Do you have burning questions about the world around you and are you motivated to find answers daily? Do you share these questions with your students so they see your passion for knowledge?

Want your students to be innovative…..are you?

Do you routinely bring new ideas to the classroom? If you don’t feel you have that capacity, do you seek out innovative people and put them in front of your students? Do you not only permit, but actively encourage, alternate answers and/or procedures from your students?

Want your students to be creative…..are you?

When was the last time you created something? It needn’t be a Picasso, but is there anything that you created where you started with nothing and ended with something? It could be a recipe, a lesson plan, a doodle drawing. Do you find value in the process of creating something? Do your students know you value that? Do they know your process and the satisfaction it gives you?

Want your students to be problem-solvers…..are you?
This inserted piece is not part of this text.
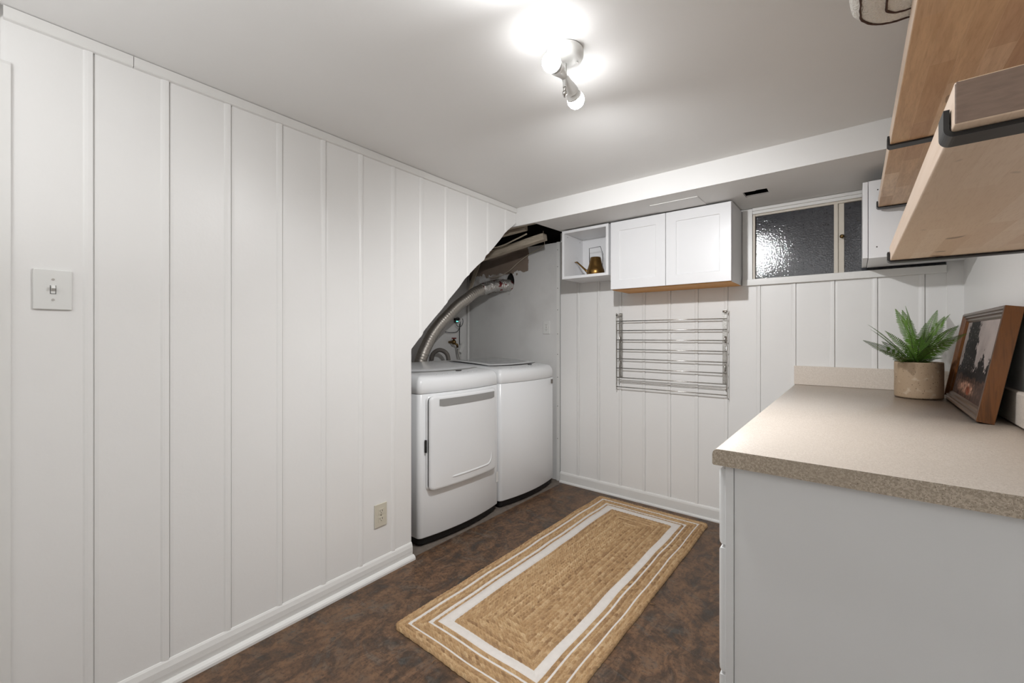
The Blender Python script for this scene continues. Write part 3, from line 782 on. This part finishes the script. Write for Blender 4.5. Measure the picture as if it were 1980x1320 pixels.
t = thing('side_wall_cabinet', 'white wall cabinet seen end-on behind the wooden shelves', 'cabinet', (RX, 2.7, 1.56))
bm = new(); box(bm, .052, RX - .001, 2.590, YB - .024, 1.565, 1.925)
for (xx, zz) in ((.085, 1.88), (.082, 1.615)): tube(bm, [(xx, 2.590, zz), (xx, 2.5893, zz)], .003, 8, mi=1)
obj('carcass', bm, ['cab', 'slot'], t, bevel=.001)
bm = new(); box(bm, .031, .050, 2.590, YB - .024, 1.567, 1.924); obj('door', bm, 'cab', t, bevel=.0012)

# watering can
t = thing('watering_can', 'antique bronze watering can with a long spout and thin square handle', 'watering can', (-1.495, 2.82, 1.6415))
zc = 1.6415; cx, cy = -1.488, 2.82
bm = new(); lathe(bm, [(.058, 0), (.062, .004), (.066, .030), (.062, .052), (.058, .058), (.048, .090), (.038, .140), (.0365, .142), (.0355, .139), (.05, .08), (.02, .02)], (cx, cy, zc), n=40); obj('can_body', bm, 'bronze', t)
bm = new(); tube(bm, [(cx - .060, cy, zc + .036), (cx - .085, cy, zc + .058), (cx - .150, cy, zc + .118), (cx - .158, cy, zc + .124)], [.011, .008, .0055, .0065], 12); tube(bm, [(cx - .158, cy, zc + .124), (cx - .176, cy, zc + .124)], [.0065, .0035], 10); obj('spout', bm, 'bronze', t)
bm = new(); tube(bm, [(cx - .050, cy, zc + .075), (cx - .052, cy, zc + .215), (cx + .040, cy, zc + .218), (cx + .060, cy, zc + .160), (cx + .054, cy, zc + .07)], .0022, 8); obj('handle', bm, 'black_metal', t)

# ------------------------------------------------------------------ drying rack on the back wall
t = thing('drying_rack', 'folded stainless steel drying rack with eight rods on the back wall', 'drying rack', (-1.0, YB, 1.1))
xl, xr = -1.373, -.622; yr = YB - .036
for xx in (xl, xr):
    bm = new(); box(bm, xx - .0018, xx + .0018, yr - .006, yr + .006, .808, 1.372); obj('side_bar', bm, 'steel', t, bevel=.0008)
for xx in (xl + .022, xr - .022):
    bm = new(); box(bm, xx - .013, xx + .013, YB - .0075, YB - .005, .895, 1.372)
    for z in (1.355, 1.30, .96, .91): tube(bm, [(xx + .002, YB - .0076, z), (xx + .002, YB - .010, z)], .004, 10)
    obj('wall_plate', bm, 'steel', t, bevel=.0006)
    s_ = 1 if xx < -1 else -1
    for z in (1.18, 1.00):
        bm = new(); tube(bm, spline([(xx - .004 * s_, YB - .008, z + .02), (xx - .004 * s_, YB - .02, z + .01), (xx - .004 * s_, YB - .022, z - .012), (xx - .004 * s_, YB - .010, z - .02)], 5), .0045, 8)
        obj('hook', bm, 'steel', t)
    bm = new(); tube(bm, [(xx - .024 * s_, yr, 1.357), (xx + .004 * s_, yr, 1.357)], .007, 12); tube(bm, [(xx + .004 * s_, yr + .004, 1.357), (xx + .004 * s_, YB - .006, 1.357)], .004, 10); obj('pivot', bm, 'steel', t)
for k in range(8):
    bm = new(); z = 1.312 - .0693 * k; tube(bm, [(xl, yr, z), (xr, yr, z)], .0036, 10); obj('rod', bm, 'steel', t)
bm = new(); tube(bm, spline([(xl + .012, YB - .016, 1.30), (xl + .012, YB - .016, .875), (xl + .014, YB - .016, .866), (xl + .022, YB - .016, .864)], 3) + [(xr - .02, YB - .016, .864)] + spline([(xr - .014, YB - .016, .866), (xr - .010, YB - .016, .875), (xr - .010, YB - .016, 1.20)], 3), .0028, 8); obj('support_wire', bm, 'steel', t)

# ------------------------------------------------------------------ wooden shelves and brackets
SF = .085
def shelf(label, y0, y1, z, mat):
    bm = new(); box(bm, SF, RX - .001, y0, y1, z, z + .048)
    for f in bm.faces:
        c_ = f.calc_center_median()
        if abs(c_.x - SF) < 1e-4: f.material_index = 1
        elif abs(c_.y - y0) < 1e-4 or abs(c_.y - y1) < 1e-4: f.material_index = 2
    return tag(obj('wooden_shelf', bm, [mat, 'edge_wood', 'end_grain'], bevel=.003, seg=3), label, 'shelf')
shelf('lower butcher-block shelf on the right wall, pale underside', .662, 1.752, 1.430, 'block_pale')
shelf('upper butcher-block shelf on the right wall, reaching back to the white cabinet', .30, 2.565, 1.785, 'block_tan')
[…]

Do you shy away from challenges or do you face them head-on? And when you do face them, what do you tell your students about them? Do you only tell them about the last thing you tried that worked? Or do you also share the failures that preceded the solution? Even better do you share the problems you haven’t solved yet but they see that you will persevere until you have an answer?

In short, you know why you became a teacher. You know what you want from your students. But you cannot simply will them into being the kind of students you want them to be. Start with the teacher in the mirror. Whatever you want your students to be, first ask yourself if you exhibit those qualities yourself? If yes, great! Now show them. If not, what’s stopping you? Get busy!